## ITEMS
#####

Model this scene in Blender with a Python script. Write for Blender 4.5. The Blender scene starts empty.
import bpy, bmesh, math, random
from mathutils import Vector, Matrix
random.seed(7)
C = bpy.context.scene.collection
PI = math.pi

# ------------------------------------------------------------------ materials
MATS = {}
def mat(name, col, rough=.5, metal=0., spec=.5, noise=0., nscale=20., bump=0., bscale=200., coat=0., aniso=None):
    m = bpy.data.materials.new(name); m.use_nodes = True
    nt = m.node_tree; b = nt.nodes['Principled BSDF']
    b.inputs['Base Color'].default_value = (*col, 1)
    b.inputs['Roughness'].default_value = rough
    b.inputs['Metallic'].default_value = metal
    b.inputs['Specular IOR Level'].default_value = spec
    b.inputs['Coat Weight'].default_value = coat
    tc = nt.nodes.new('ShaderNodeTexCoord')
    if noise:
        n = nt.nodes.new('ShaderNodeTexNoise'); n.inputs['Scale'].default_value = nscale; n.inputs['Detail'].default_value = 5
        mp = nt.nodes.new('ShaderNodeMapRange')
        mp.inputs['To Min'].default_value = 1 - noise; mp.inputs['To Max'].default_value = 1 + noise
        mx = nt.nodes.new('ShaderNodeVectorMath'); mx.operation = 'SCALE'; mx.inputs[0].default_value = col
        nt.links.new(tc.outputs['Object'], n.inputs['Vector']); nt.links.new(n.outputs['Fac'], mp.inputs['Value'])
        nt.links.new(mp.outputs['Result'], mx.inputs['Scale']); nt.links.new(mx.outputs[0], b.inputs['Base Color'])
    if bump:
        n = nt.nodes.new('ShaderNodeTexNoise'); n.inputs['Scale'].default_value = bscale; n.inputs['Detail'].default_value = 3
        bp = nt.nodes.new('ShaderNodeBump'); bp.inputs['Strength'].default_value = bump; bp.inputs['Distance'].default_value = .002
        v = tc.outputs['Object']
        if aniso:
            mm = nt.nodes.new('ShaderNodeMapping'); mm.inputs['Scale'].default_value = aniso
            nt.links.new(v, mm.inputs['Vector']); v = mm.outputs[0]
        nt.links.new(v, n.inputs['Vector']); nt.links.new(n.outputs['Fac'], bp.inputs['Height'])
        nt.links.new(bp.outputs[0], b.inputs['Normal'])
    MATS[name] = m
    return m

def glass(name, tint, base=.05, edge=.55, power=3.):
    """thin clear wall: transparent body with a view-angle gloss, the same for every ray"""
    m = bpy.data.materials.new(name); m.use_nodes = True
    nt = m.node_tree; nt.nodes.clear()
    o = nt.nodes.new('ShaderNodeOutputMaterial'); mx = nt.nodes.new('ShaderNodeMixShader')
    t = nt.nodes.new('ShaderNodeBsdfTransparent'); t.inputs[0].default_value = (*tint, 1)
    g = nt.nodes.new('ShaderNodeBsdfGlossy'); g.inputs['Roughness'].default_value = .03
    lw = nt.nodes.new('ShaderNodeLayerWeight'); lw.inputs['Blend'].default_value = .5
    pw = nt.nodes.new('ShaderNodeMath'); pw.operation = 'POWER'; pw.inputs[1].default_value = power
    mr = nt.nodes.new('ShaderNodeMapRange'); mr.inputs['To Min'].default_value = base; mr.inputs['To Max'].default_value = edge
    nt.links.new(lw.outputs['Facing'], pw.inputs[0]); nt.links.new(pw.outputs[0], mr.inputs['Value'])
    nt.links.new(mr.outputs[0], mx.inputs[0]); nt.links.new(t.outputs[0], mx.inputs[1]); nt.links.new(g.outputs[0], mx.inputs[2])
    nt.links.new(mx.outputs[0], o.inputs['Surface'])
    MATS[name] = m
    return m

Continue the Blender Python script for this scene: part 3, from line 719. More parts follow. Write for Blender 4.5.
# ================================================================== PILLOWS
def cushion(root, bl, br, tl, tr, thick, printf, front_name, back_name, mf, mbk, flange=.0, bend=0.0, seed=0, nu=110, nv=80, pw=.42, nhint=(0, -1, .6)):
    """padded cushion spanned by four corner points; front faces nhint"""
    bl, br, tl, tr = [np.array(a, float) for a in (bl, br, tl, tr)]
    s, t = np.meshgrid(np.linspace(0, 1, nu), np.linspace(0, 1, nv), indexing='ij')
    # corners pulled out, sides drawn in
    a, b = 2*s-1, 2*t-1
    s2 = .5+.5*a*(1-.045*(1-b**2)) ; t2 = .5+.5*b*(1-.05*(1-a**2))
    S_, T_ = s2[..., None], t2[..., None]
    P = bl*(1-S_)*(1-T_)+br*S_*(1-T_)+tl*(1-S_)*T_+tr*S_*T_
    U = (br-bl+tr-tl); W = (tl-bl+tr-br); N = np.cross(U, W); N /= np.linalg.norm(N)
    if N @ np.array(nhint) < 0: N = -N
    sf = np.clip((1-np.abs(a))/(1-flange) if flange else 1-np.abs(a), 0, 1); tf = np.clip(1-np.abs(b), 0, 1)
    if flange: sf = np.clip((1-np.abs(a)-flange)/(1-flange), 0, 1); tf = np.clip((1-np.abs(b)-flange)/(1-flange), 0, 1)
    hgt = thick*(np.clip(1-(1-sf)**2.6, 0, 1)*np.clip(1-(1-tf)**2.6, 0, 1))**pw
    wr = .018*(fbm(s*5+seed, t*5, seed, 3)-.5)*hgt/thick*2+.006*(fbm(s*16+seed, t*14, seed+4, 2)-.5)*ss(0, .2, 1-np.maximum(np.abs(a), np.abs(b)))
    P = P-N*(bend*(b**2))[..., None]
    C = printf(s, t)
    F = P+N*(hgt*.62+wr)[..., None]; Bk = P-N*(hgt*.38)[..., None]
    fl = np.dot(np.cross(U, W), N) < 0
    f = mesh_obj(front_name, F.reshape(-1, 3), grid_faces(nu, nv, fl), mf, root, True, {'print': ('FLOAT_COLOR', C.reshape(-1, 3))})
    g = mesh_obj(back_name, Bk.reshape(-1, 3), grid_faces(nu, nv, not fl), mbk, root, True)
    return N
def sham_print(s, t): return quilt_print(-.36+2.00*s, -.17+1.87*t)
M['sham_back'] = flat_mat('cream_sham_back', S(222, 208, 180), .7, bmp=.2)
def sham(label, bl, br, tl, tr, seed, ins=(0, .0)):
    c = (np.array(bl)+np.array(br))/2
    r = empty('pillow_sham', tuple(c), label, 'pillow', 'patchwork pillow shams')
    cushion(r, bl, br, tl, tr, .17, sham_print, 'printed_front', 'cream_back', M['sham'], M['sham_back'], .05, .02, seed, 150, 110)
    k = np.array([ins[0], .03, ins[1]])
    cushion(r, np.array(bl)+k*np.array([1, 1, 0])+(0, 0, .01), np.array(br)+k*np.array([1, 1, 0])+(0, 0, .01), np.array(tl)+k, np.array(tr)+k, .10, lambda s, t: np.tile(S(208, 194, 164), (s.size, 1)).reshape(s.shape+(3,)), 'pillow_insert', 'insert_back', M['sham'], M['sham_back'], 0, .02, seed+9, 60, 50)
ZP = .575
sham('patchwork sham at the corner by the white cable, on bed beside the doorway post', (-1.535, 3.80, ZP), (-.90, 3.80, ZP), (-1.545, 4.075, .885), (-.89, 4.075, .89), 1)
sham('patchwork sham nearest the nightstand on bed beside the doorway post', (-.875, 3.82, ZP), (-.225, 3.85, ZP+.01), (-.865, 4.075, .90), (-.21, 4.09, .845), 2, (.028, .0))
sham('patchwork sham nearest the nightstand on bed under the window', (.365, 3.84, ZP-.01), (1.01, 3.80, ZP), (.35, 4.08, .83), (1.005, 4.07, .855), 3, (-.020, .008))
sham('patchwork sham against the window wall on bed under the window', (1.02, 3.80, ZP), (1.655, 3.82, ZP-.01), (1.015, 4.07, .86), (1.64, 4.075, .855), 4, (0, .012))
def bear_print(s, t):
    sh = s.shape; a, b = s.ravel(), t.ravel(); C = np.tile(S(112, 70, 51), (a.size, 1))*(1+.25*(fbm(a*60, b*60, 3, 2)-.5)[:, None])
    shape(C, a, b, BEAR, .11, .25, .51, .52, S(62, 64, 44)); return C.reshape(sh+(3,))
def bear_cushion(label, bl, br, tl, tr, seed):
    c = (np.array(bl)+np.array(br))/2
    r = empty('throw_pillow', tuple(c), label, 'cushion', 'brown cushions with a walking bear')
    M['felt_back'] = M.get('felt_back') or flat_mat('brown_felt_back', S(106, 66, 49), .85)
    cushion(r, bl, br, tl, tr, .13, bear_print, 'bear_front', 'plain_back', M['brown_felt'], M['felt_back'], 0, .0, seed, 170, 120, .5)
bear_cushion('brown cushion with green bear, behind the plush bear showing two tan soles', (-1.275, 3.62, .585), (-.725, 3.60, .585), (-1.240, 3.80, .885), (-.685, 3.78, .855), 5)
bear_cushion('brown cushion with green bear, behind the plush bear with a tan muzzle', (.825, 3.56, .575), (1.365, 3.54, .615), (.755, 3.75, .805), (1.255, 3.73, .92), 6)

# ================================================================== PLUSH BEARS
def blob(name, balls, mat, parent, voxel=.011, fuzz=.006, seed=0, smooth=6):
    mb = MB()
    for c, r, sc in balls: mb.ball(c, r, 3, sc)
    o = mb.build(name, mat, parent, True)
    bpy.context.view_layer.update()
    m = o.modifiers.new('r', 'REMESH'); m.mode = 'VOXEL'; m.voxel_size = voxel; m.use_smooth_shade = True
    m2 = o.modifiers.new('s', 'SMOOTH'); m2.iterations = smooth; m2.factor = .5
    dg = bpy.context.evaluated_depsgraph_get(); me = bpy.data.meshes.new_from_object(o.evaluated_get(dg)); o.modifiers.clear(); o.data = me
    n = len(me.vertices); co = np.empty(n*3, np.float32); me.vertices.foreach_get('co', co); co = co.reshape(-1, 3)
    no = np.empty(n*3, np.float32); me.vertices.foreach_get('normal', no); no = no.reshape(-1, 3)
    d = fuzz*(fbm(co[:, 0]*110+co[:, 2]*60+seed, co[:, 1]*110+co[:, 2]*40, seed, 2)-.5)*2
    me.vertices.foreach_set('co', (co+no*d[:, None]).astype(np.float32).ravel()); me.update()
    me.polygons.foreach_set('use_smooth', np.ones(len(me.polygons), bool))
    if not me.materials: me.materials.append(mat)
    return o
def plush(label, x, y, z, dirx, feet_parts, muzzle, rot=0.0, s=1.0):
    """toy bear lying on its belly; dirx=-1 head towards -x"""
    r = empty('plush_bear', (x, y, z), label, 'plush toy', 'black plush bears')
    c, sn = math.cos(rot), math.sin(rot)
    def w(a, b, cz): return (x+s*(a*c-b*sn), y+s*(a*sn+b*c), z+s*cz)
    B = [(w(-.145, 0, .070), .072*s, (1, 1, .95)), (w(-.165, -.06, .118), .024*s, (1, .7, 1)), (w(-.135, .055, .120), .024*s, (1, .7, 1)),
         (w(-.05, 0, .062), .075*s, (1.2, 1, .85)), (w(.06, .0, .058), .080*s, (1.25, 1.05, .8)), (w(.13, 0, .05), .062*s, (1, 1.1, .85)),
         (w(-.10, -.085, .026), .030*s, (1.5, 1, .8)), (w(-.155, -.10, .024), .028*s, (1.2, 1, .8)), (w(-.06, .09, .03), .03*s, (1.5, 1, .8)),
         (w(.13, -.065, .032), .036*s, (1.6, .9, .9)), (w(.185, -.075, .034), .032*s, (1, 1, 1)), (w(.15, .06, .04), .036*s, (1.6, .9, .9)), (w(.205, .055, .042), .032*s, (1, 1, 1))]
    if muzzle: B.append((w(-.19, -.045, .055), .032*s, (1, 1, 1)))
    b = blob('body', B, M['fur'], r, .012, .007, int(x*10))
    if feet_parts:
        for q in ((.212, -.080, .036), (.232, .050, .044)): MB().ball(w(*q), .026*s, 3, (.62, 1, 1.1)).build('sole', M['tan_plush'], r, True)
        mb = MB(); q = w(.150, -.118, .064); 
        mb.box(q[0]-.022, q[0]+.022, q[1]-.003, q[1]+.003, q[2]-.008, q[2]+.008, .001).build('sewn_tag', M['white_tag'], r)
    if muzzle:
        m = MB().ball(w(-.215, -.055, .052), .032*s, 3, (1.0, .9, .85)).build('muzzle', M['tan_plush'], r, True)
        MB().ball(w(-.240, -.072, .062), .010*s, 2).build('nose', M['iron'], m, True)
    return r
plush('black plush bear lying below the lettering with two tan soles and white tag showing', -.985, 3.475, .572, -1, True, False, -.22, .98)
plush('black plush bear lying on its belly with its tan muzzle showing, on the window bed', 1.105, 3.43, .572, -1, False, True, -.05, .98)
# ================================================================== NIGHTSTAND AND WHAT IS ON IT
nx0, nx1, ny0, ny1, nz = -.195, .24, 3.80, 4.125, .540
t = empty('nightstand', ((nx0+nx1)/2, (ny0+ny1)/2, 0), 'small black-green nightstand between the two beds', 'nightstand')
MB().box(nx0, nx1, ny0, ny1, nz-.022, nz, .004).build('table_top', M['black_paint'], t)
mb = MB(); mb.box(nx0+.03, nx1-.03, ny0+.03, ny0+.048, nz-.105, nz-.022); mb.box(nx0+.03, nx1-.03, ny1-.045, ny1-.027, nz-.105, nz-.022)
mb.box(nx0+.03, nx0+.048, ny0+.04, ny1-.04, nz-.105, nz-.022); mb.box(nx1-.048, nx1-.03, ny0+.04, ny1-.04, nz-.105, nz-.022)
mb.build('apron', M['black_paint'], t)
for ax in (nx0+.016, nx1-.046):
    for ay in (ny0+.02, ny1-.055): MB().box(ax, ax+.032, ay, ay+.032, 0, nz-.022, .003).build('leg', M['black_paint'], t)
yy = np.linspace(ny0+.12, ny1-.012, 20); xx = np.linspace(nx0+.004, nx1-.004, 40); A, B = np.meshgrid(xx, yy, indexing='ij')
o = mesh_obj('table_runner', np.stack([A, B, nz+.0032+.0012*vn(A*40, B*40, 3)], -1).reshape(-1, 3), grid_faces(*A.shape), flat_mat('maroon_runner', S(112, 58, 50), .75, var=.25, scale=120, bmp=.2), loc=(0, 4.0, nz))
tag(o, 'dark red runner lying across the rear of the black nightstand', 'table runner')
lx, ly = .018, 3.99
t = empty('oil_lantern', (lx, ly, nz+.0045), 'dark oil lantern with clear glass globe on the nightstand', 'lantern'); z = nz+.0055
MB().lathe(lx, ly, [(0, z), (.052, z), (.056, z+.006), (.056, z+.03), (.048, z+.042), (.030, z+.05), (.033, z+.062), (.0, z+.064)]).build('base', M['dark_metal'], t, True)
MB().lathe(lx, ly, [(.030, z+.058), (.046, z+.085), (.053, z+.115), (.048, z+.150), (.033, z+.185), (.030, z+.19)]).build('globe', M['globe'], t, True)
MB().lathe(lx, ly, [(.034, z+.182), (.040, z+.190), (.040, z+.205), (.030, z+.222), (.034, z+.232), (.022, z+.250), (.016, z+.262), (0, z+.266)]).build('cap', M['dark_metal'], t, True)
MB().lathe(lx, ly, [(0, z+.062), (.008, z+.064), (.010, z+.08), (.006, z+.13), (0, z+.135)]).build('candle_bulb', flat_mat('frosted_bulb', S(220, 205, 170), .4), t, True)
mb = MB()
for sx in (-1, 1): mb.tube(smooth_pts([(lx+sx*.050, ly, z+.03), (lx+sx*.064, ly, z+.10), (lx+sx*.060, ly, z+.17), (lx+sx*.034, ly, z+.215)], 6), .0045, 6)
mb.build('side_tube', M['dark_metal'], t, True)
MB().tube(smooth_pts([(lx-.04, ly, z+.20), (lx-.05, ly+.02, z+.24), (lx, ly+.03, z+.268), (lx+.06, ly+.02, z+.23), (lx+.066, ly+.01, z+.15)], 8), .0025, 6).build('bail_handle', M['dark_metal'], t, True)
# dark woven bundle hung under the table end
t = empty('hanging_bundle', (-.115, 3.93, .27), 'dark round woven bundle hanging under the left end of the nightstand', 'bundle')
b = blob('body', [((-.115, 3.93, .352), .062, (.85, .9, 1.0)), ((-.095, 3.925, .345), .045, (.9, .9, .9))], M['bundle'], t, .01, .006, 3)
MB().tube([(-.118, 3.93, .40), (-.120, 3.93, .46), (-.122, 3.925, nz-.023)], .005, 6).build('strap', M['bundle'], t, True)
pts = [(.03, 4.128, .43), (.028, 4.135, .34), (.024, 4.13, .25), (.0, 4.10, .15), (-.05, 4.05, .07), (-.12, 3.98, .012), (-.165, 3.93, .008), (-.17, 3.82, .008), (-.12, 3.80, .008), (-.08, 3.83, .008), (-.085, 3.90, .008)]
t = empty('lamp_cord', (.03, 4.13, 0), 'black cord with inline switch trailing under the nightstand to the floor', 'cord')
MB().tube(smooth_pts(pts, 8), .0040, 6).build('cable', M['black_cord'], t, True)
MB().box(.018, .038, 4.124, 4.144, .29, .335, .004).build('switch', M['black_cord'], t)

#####

## WRITTEN INSTRUCTION
Please print the material above exactly as it appears, from its first line through the line containing "PI = math.pi", inclusive, and stop there.

## ANSWER BELOW
Model this scene in Blender with a Python script. Write for Blender 4.5. The Blender scene starts empty.
import bpy, bmesh, math, random
from mathutils import Vector, Matrix
random.seed(7)
C = bpy.context.scene.collection
PI = math.pi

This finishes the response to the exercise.